The “wall” — the loose nationalistic concept Trump has made into his hallmark — extends far into the interior of the country. It means the hunting of undocumented people throughout the U.S. — stalking them at courthouses, outside of schools, pulling them out of their homes and booting them out of the country, or setting up interior checkpoints where Border Patrol agents harass people, mostly citizens. The “wall” means paying more money into the massive immigration detention complex where around 45,000 people are locked up at any given time and where billions of taxpayer dollars are pumped into private for-profit detention facilities.

Trump’s call for a “wall,” then, is, as Ana María Archila, from the Center for Popular Democracy Action, wrote in a press release, the “latest in a series of racist, anti-immigrant attacks that are meant to fuel hatred.”

Sometimes, though, the “wall” actually means a wall — around 700 miles of various types of barriers on the international boundary between the U.S. and Mexico already exist. Yet we don’t need it. The immigration crisis is one of our own making and Trump’s other justifications for the “wall” fall short under scrutiny.

During his speech Tuesday, Trump focused sharply on the international drug trade. Yet most drugs — including heroin, when it’s not manufactured domestically — are smuggled into the country through ports of entry, which a wall wouldn’t affect. The Trump administration has also highlighted terrorism as a border issue, but not one terrorist attack has been linked to anyone who has passed through our southern border. And the administration’s claims about immigrant criminals is a bald lie: Immigrants commit crimes at a lower rate than native-born Americans, immigrant communities are safer, and the numbers of supposed “criminal aliens” arrested at the border are constituted mostly by immigration offenders or people accused of non-violent crimes. Only three of the “17,000 criminals” arrested at the border — the number recently cited by White House Chief of Staff Mick Mulvaney, which was about 10,000 too high — had records for manslaughter or murder.

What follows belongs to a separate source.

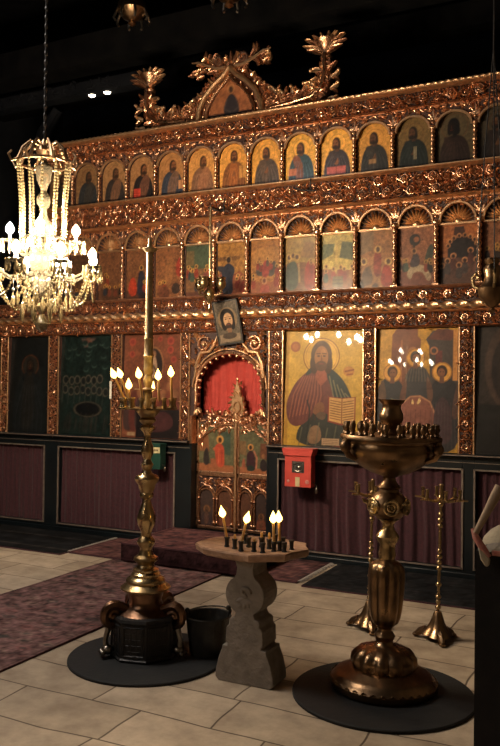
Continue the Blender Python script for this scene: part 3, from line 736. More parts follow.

Increasingly, those who are crossing the U.S.-Mexico border unlawfully — at the lowest rate in decades — are doing so with the intention of turning themselves in to seek asylum. Increasingly, those people are families and children. These children are not “human pawns,” as Trump claimed, and only rarely are they smuggled. Rather, they are taken by their parents, loved ones, or entrusted adults because their lives are in danger, because their parents want them to find freedom and security. And they’re only crossing the way they are because they’re being turned away from ports of entry.

Lastly, border walls don’t work very well. Most are easy to scale, breach, dig under, or lean a ladder against.

There is a real crisis on the border. And this crisis revolves around the thousands of children who remain locked up in the tent city of Tornillo, Texas. It involves the families who continue to be separated and traumatized. It is centered on the evisceration of asylum laws. And it is manifested in the tens of thousands of immigrants and asylum seekers caged up in the ever-expanding archipelago of detention centers. Driving this crisis is the American-provoked and -backed instability and violence in Central America and Mexico — wrought through economic exploitation and the drug war.

This crisis reaches deep into U.S. It can be seen in neighborhoods throughout the country, where undocumented people are being torn from their jobs, families, and homes, locked up, and shipped out of the country. Sometimes, the crisis is one of unpredictable policies: Even those with provisional status — DACA and Temporary Protected Status — are unsure of how the administration’s attacks against them will play out in the courts. The crisis is in the deserts of the southern border, which immigration enforcement agencies have long used as a weapon — leaving at least seven thousand dead border crossers in the past two decades and turning parts of the U.S. southwest into what anthropologist Jason de León has called a “deathscape.”

In his Tuesday address, Trump veered into nearly definitional racism, selectively lamenting the deaths of Americans, a few of whom have been killed by the undocumented. He did not mention the deaths of Jackeline Caal and Felipe Alonzo-Gomez — 7 and 8 years old, respectively — both of whom died recently in Border Patrol custody. Ruthlessly, the administration blamed the parents for their children’s deaths, but anyone familiar with the difficulty of the border crossing — a deliberate strategy that’s been in place for decades — and the refusal to process asylum claims at ports of entry, or the unsanitary, overcrowded, freezing, and inhumane hieleras where migrants are warehoused as they await processing, would know that sickness, suffering, and sometimes death are not only inevitable, they are strategic. Christina Fialho, executive director of Freedom for Immigrants, called the administration’s policies “systemic brutality.”

What the migrant caravans and the refugee camps in Tijuana demonstrate is that the crisis is not only ongoing, it is verging on permanent. A “wall” will carve the crisis deeper, effecting both environmental destruction and unquantifiable human suffering.